- **AIM**:
In the data that follows, count the lines in which the word "scene" occurs, and report that figure alone.

┌──

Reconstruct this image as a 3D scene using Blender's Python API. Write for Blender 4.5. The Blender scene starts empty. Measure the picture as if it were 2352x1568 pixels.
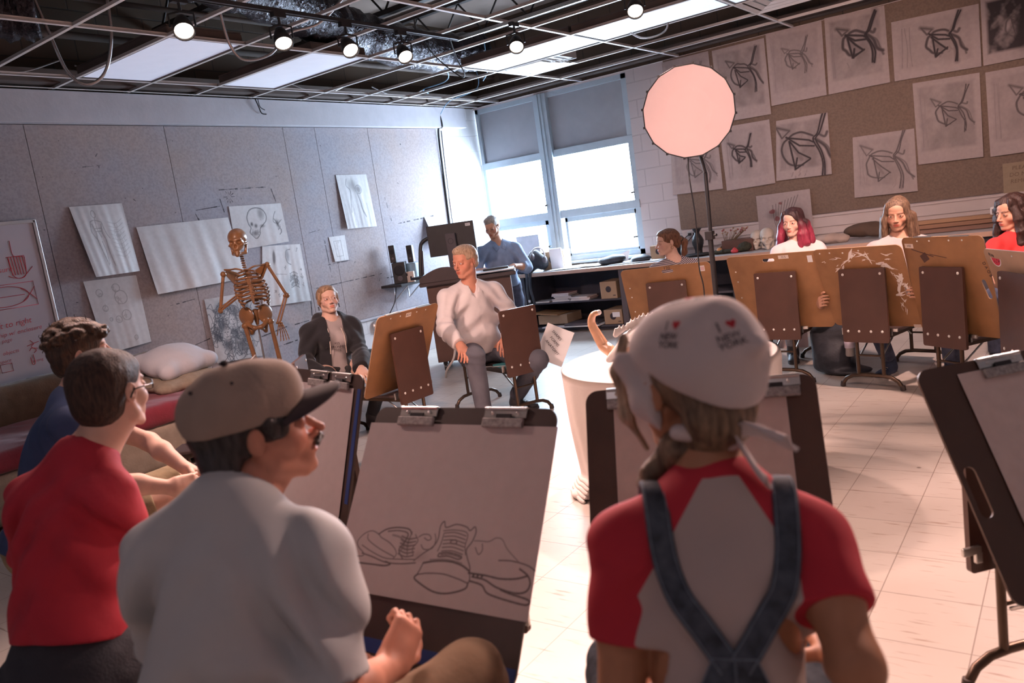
import bpy, math, random
import numpy as np
from mathutils import Vector, Matrix, Euler, geometry
random.seed(7)
sc = bpy.context.scene
COL = sc.collection
R = math.radians
# ------------------------------------------------------------------ camera
cam_d = bpy.data.cameras.new('camera'); cam = bpy.data.objects.new('camera', cam_d); COL.objects.link(cam)
_yaw, _pitch, _roll = R(36.586), R(8.744), R(-8.229)
_f = Vector((-math.sin(_yaw)*math.cos(_pitch), math.cos(_yaw)*math.cos(_pitch), -math.sin(_pitch)))
_r = Vector((math.cos(_yaw), math.sin(_yaw), 0)); _u = _r.cross(_f)
_r2 = _r*math.cos(_roll)+_u*math.sin(_roll); _u2 = -_r*math.sin(_roll)+_u*math.cos(_roll)
cam.matrix_world = Matrix(((_r2.x,_u2.x,-_f.x,0),(_r2.y,_u2.y,-_f.y,0),(_r2.z,_u2.z,-_f.z,1.45),(0,0,0,1)))
cam_d.sensor_width = 36; cam_d.lens = 1819.8/2352*36
cam_d.dof.use_dof = True; cam_d.dof.focus_distance = 5.6; cam_d.dof.aperture_fstop = 3.4
cam_d.clip_start = .05
sc.camera = cam
# ------------------------------------------------------------------ world, colour, sampling
w = bpy.data.worlds.new('world'); sc.world = w; w.use_nodes = True
bg = w.node_tree.nodes['Background']; bg.inputs[0].default_value = (.64,.80,1,1); bg.inputs[1].default_value = 32.0
sc.view_settings.view_transform = 'Standard'; sc.view_settings.look = 'None'
sc.view_settings.gamma = 1; sc.view_settings.exposure = 1.1
cy = sc.cycles
cy.use_denoising = True; cy.max_bounces = 6; cy.diffuse_bounces = 3; cy.glossy_bounces = 3; cy.transmission_bounces = 4
cy.transparent_max_bounces = 8; cy.sample_clamp_indirect = 4; cy.caustics_reflective = False; cy.caustics_refractive = False
cy.use_adaptive_sampling = True; cy.adaptive_threshold = .03
HC = 2.95; XA = -6.59; YB = 8.75; XR = 3.2; YF = -2.6; ZD = 3.95
def area(name, loc, rot, sx, sy, e, col, portal=False, spread=180):
    d = bpy.data.lights.new(name, 'AREA'); d.shape = 'RECTANGLE'; d.size = sx; d.size_y = sy; d.energy = e; d.color = col
    d.spread = R(spread)
    o = bpy.data.objects.new(name, d); COL.objects.link(o); o.location = loc; o.rotation_euler = rot
    if portal: d.cycles.is_portal = True
    return o
area('window_portal', (-5.45, YB+.12, 1.5), (R(-90),0,0), 2.3, 1.5, 10, (1,1,1), portal=True)
WARM = (1.0,.64,.55); COOL = (.62,.80,1.0)
# ------------------------------------------------------------------ materials
MATS = {}
def newmat(name):
    m = bpy.data.materials.new(name); m.use_nodes = True
    return m, m.node_tree, m.node_tree.nodes['Principled BSDF']
def N(t, ty, **kw):
    n = t.nodes.new(ty)
    for k, v in kw.items(): setattr(n, k, v)
    return n
def mat(name, col, rough=.6, metal=0, var=.12, scale=8, bump=0, bscale=60, stretch=None, attr=None, coat=0, emis=None, estr=0, spec=.5, sheen=0, trans=0, col2=None, detail=4, sss=0):
    if name in MATS: return MATS[name]
    m, t, p = newmat(name); L = t.links
    tc = N(t,'ShaderNodeTexCoord'); mp = N(t,'ShaderNodeMapping'); L.new(tc.outputs['Object'], mp.inputs[0])
    if stretch: mp.inputs['Scale'].default_value = stretch
    nz = N(t,'ShaderNodeTexNoise'); nz.inputs['Scale'].default_value = scale; nz.inputs['Detail'].default_value = detail; L.new(mp.outputs[0], nz.inputs[0])
    cr = N(t,'ShaderNodeValToRGB'); cr.color_ramp.elements[0].position = .3; cr.color_ramp.elements[1].position = .7
    a = [max(0,c*(1-var)) for c in col]; b = [min(1,c*(1+var)) for c in col] if col2 is None else list(col2)
    cr.color_ramp.elements[0].color = (*a,1); cr.color_ramp.elements[1].color = (*b,1)
    L.new(nz.outputs['Fac'], cr.inputs[0]); out = cr.outputs[0]
    if attr:
        at = N(t,'ShaderNodeAttribute'); at.attribute_name = attr
        mx = N(t,'ShaderNodeMix', data_type='RGBA', blend_type='MULTIPLY'); mx.inputs[0].default_value = 1
        L.new(out, mx.inputs[6]); L.new(at.outputs['Color'], mx.inputs[7]); out = mx.outputs[2]
    L.new(out, p.inputs['Base Color'])
    p.inputs['Roughness'].default_value = rough; p.inputs['Metallic'].default_value = metal
    p.inputs['Specular IOR Level'].default_value = spec
    if coat: p.inputs['Coat Weight'].default_value = coat
    if sheen: p.inputs['Sheen Weight'].default_value = sheen
    if sss:
        p.inputs['Subsurface Weight'].default_value = sss; p.inputs['Subsurface Radius'].default_value = (.012,.005,.003); p.inputs['Subsurface Scale'].default_value = 1
    if trans: p.inputs['Transmission Weight'].default_value = trans
    if emis: p.inputs['Emission Color'].default_value = (*emis,1); p.inputs['Emission Strength'].default_value = estr
    if bump:
        n2 = N(t,'ShaderNodeTexNoise'); n2.inputs['Scale'].default_value = bscale; n2.inputs['Detail'].default_value = 3; L.new(mp.outputs[0], n2.inputs[0])
        bp = N(t,'ShaderNodeBump'); bp.inputs['Strength'].default_value = bump; bp.inputs['Distance'].default_value = .01
        L.new(n2.outputs['Fac'], bp.inputs['Height']); L.new(bp.outputs[0], p.inputs['Normal'])
    MATS[name] = m; return m
# ------------------------------------------------------------------ mesh builder
def mrot(ax, ang): return Matrix.Rotation(ang, 4, ax)
def T(x,y,z): return Matrix.Translation((x,y,z))
I4 = Matrix.Identity(4)
class MB:
    def __init__(s): s.v=[]; s.f=[]; s.m=[]; s.s=[]; s.M=I4
    def at(s, M): s.M = M; return s
    def add(s, vs, fs, mat=0, smooth=False):
        b = len(s.v); M = s.M
        s.v += [tuple(M @ Vector(v)) for v in vs]
        for f in fs: s.f.append(tuple(i+b for i in f)); s.m.append(mat); s.s.append(smooth)
        return s
    def box(s, c, d, mat=0, rot=None):
        x,y,z = [k/2 for k in d]
        vs = [Vector((sx*x,sy*y,sz*z)) for sz in (-1,1) for sy in (-1,1) for sx in (-1,1)]
        if rot is not None: vs = [rot @ v for v in vs]
        vs = [v+Vector(c) for v in vs]
        return s.add(vs, [(0,2,3,1),(4,5,7,6),(0,1,5,4),(2,6,7,3),(0,4,6,2),(1,3,7,5)], mat)
    def tube(s, pts, r, n=8, mat=0, closed=False, caps=True):
        pts = [Vector(p) for p in pts]; k = len(pts)
        rs = r if isinstance(r,(list,tuple)) else [r]*k
        vs=[]; ref=None
        for i,p in enumerate(pts):
            a = pts[(i-1)%k] if closed or i>0 else pts[i]; b = pts[(i+1)%k] if closed or i<k-1 else pts[i]
            t = (b-a).normalized() if (b-a).length>1e-9 else Vector((0,0,1))
            if ref is None: ref = Vector((0,0,1)) if abs(t.z)<.9 else Vector((1,0,0))
            u = (ref - t*ref.dot(t)); u = u.normalized() if u.length>1e-6 else t.orthogonal().normalized(); ref = u; wv = t.cross(u)
            vs += [p+(u*math.cos(2*math.pi*j/n)+wv*math.sin(2*math.pi*j/n))*rs[i] for j in range(n)]
        fs=[]
        for i in range(k if closed else k-1):
            i2=(i+1)%k
            fs += [(i*n+j, i*n+(j+1)%n, i2*n+(j+1)%n, i2*n+j) for j in range(n)]
        s.add(vs, fs, mat, True)
        if caps and not closed:
            s.add(vs[:n],[tuple(range(n))[::-1]],mat); s.add(vs[-n:],[tuple(range(n))],mat)
        return s
    def cyl(s, a, b, r, r2=None, n=16, mat=0): return s.tube([a,b],[r,r if r2 is None else r2],n,mat)
    def ball(s, c, r, n=12, mat=0, rot=None):
        r = (r,r,r) if not isinstance(r,(tuple,list)) else r
        vs=[]; h=n//2+1
        for i in range(h+1):
            th=math.pi*i/h
            for j in range(n):
                ph=2*math.pi*j/n; v=Vector((r[0]*math.sin(th)*math.cos(ph), r[1]*math.sin(th)*math.sin(ph), r[2]*math.cos(th)))
                if rot is not None: v = rot @ v
                vs.append(v+Vector(c))
        fs=[(i*n+j,(i+1)*n+j,(i+1)*n+(j+1)%n,i*n+(j+1)%n) for i in range(h) for j in range(n)]
        return s.add(vs,fs,mat,True)
    def lathe(s, prof, c=(0,0,0), n=24, mat=0, smooth=True):
        vs=[(c[0]+r*math.cos(2*math.pi*j/n), c[1]+r*math.sin(2*math.pi*j/n), c[2]+z) for r,z in prof for j in range(n)]
        fs=[(i*n+j,i*n+(j+1)%n,(i+1)*n+(j+1)%n,(i+1)*n+j) for i in range(len(prof)-1) for j in range(n)]
        return s.add(vs,fs,mat,smooth)
    def plate(s, loop, th, holes=(), mat=0, mside=None):
        """flat plate in local xy (z from 0 to th) from outline loop with holes"""
        loops=[loop]+list(holes); tri = geometry.tessellate_polygon([[Vector((x,y,0)) for x,y in l] for l in loops])
        flat=[p for l in loops for p in l]; n=len(flat)
        vs=[(x,y,0) for x,y in flat]+[(x,y,th) for x,y in flat]
        fs=[tuple(t) for t in tri]; up=[tuple(i+n for i in t) for t in tri]
        a=0
        for t in tri[:1]:
            A,B,Cc=[Vector((*flat[i],0)) for i in t]
            if (B-A).cross(Cc-A).z>0: fs=[f[::-1] for f in fs]
            else: up=[f[::-1] for f in up]
        s.add(vs, fs+up, mat)
        o=0; side=[]
        for l in loops:
            k=len(l); side += [(o+i,o+(i+1)%k,o+(i+1)%k+n,o+i+n) for i in range(k)]; o+=k
        return s.add(vs, side, mat if mside is None else mside)
    def sheet(s, P, nu, nv, mat=0, th=0):
        """P(u,v)->point; open sheet"""
        vs=[P(i/nu,j/nv) for j in range(nv+1) for i in range(nu+1)]
        fs=[(j*(nu+1)+i,j*(nu+1)+i+1,(j+1)*(nu+1)+i+1,(j+1)*(nu+1)+i) for j in range(nv) for i in range(nu)]
        return s.add(vs,fs,mat,True)
    def build(s, name, mats, parent=None, bevel=0, seg=2, solid=0, sub=0):
        me = bpy.data.meshes.new(name); me.from_pydata(s.v,[],s.f)
        mats = mats if isinstance(mats,(list,tuple)) else [mats]
        for m in mats: me.materials.append(m)
        me.polygons.foreach_set('material_index', s.m); me.polygons.foreach_set('use_smooth', s.s)
        me.validate(); me.update()
        o = bpy.data.objects.new(name, me); COL.objects.link(o)
        if parent is not None: o.parent = parent
        if solid:
            q=o.modifiers.new('solid','SOLIDIFY'); q.thickness=solid; q.offset=0
        if bevel:
            b=o.modifiers.new('bevel','BEVEL'); b.width=bevel; b.segments=seg; b.limit_method='ANGLE'; b.angle_limit=R(50)
        return o
def thing(name, label, cat, loc=(0,0,0), rz=0, group=None):
    o = bpy.data.objects.new(name, None); COL.objects.link(o); o.location=loc; o.rotation_euler=(0,0,rz); o.empty_display_size=.1
    o['label']=label; o['category']=cat
    if group: o['group']=group
    return o
def tag(o, label, cat, group=None):
    o['label']=label; o['category']=cat
    if group: o['group']=group
    return o
def struct(o): o['kind']='structure'; return o
def rrect(w_, h_, r, n=5, cx=0, cy=0):
    pts=[]
    for (sx,sy,a0) in ((1,1,0),(-1,1,90),(-1,-1,180),(1,-1,270)):
        for k in range(n+1):
            a=R(a0+90*k/n); pts.append((cx+sx*(w_/2-r)+r*math.cos(a), cy+sy*(h_/2-r)+r*math.sin(a)))
    return pts
def text_mesh(body, size, M, m, name='lettering', parent=None, shear=0, bold=0, align='CENTER', depth=.0004):
    cu = bpy.data.curves.new(name,'FONT'); cu.body=body; cu.size=size; cu.shear=shear; cu.align_x=align; cu.align_y='CENTER'; cu.offset=bold; cu.extrude=depth; cu.resolution_u=3
    ob = bpy.data.objects.new(name+'_t',cu); COL.objects.link(ob)
    dg = bpy.context.evaluated_depsgraph_get(); me = bpy.data.meshes.new_from_object(ob.evaluated_get(dg))
    bpy.data.objects.remove(ob); me.transform(M); me.materials.clear(); me.materials.append(m)
    o = bpy.data.objects.new(name, me); COL.objects.link(o)
    if parent is not None: o.parent=parent
    return o
def catmull(P, n=8, closed=False):
    P=[np.array(p,float) for p in P]; k=len(P); out=[]
    rng = range(k if closed else k-1)
    for i in rng:
        p0=P[(i-1)%k] if closed or i>0 else P[i]; p1=P[i]; p2=P[(i+1)%k]; p3=P[(i+2)%k] if closed or i+2<k else P[(i+1)%k]
        for t in np.linspace(0,1,n,endpoint=False):
            out.append(.5*((2*p1)+(-p0+p2)*t+(2*p0-5*p1+4*p2-p3)*t*t+(-p0+3*p1-3*p2+p3)*t**3))
    if not closed: out.append(P[-1])
    return out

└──

- **RESPONSE TO THIS EXERCISE**:
2